Before I could explain, my wife walked out on Fernando Torres

 
Dan Jones3 October 2012

The wife takes only a fleeting interest in football. Enough, though, to know her stereotypes. She was on her way out last night as I settled down in front of the telly for the Champions League. Chelsea were warming up. A blond Spaniard appeared on the screen.

“Fernando Torres,” she said, accurately. “So he’s still rubbish, is he?” She didn’t say rubbish — she used an earthier, faecal word, very familiar to football connoisseurs but unsuitable for a family newspaper.

I thought about it. “No, not exactly rubbish,” I replied. “He’s scoring again, you know. But in general, he seems to have settled into this place where he’s permanently on the brink of not actually being rubbish any more at all, but is, all the same, still quite far from being amazing; far enough away from rubbish definitely not to be rubbish but not far enough away for it to be certain that he’ll ever get back to his best.”

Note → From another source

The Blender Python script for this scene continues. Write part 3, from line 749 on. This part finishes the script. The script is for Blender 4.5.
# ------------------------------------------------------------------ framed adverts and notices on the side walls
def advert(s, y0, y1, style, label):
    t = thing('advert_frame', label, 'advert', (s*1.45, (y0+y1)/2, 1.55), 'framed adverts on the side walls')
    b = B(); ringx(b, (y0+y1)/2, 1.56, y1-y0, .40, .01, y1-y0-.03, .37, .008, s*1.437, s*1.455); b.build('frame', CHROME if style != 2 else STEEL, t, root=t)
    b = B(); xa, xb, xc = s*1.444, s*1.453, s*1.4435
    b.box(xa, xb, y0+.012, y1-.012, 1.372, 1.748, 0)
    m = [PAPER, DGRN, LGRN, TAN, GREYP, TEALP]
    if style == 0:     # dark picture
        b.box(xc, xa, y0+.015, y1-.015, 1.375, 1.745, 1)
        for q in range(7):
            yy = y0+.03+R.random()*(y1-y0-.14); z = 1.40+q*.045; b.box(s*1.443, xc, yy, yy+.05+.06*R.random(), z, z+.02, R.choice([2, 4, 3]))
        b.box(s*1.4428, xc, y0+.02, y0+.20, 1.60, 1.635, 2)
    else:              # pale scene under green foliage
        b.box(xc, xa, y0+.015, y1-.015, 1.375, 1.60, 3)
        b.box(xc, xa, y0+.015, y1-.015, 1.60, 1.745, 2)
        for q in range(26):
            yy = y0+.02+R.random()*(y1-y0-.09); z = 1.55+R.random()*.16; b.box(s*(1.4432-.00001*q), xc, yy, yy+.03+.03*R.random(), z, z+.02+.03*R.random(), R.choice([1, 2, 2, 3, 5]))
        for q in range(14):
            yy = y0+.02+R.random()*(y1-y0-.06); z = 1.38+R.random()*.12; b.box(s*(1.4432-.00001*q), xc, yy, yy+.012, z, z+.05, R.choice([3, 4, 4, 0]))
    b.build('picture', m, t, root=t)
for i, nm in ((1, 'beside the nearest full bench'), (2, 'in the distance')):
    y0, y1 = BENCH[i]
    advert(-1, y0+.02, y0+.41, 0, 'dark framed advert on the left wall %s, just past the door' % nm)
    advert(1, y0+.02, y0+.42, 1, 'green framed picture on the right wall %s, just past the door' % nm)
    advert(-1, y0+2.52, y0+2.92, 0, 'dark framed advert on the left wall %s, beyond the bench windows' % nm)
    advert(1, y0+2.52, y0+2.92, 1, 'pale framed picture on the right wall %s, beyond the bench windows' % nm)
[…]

Halfway through that sentence I heard the front door slam. The house was suddenly quiet.

Well, Torres certainly wasn’t rubbish last night. In fact, he was rather slick, even as Chelsea gave an impressive Nordsjaelland side one of the most tentative 4-0 drubbings you’re every likely to see.

Playing in front of an attacking threesome of Victor Moses, Oscar and Juan Mata, Torres was stealthily effective. He ran intelligently, held the ball up nicely and seemed well attuned to the runs of his team-mates.

For Chelsea’s first goal he showed surprising upper-body strength to bundle Enoch Adu (legally) off the ball, turn and lay a pass off to Frank Lampard, who then played Mata in to score. Eleven minutes later he was unfortunate to be stranded offside as the ball pinballed into his path, ripe for the futile wallop into the back of the net which he duly gave it.

Although for most of the second half Chelsea toiled, Torres didn’t panic, flap or simply disappear — as he often used to last season, when the unsettling late-period brilliance of Didier Drogba loomed over him from the bench. He persevered. It was promising.

Torres was helped last night by a flirtatious attacking tactic Nordsjaelland favour of building play rather too languidly from their own penalty area. Still, it was the Spaniard’s own dogged running that helped force opposing defenders into giving the ball away.

His nicest touch of the night, to my mind, was his super-short pass into Oscar’s path for the midfielder to burst through and set up Ramires for Chelsea’s fourth goal. It demonstrated everything that had been subtle and effective about Torres’s game all night: strength and vision with his back to goal. Still, though. Something was missing.

After the match had finished, the wife returned from her evening out. “Ask me what happened in the football,” I said. “What happened in the football,” she asked.

“Chelsea won, 4-0,” I said. “Ask me if Torres scored.”

She cocked her head to one side. “Did Torres score?” she asked.

“No,” I said, “but...”

Before I could explain any further, she was already walking up the stairs to bed.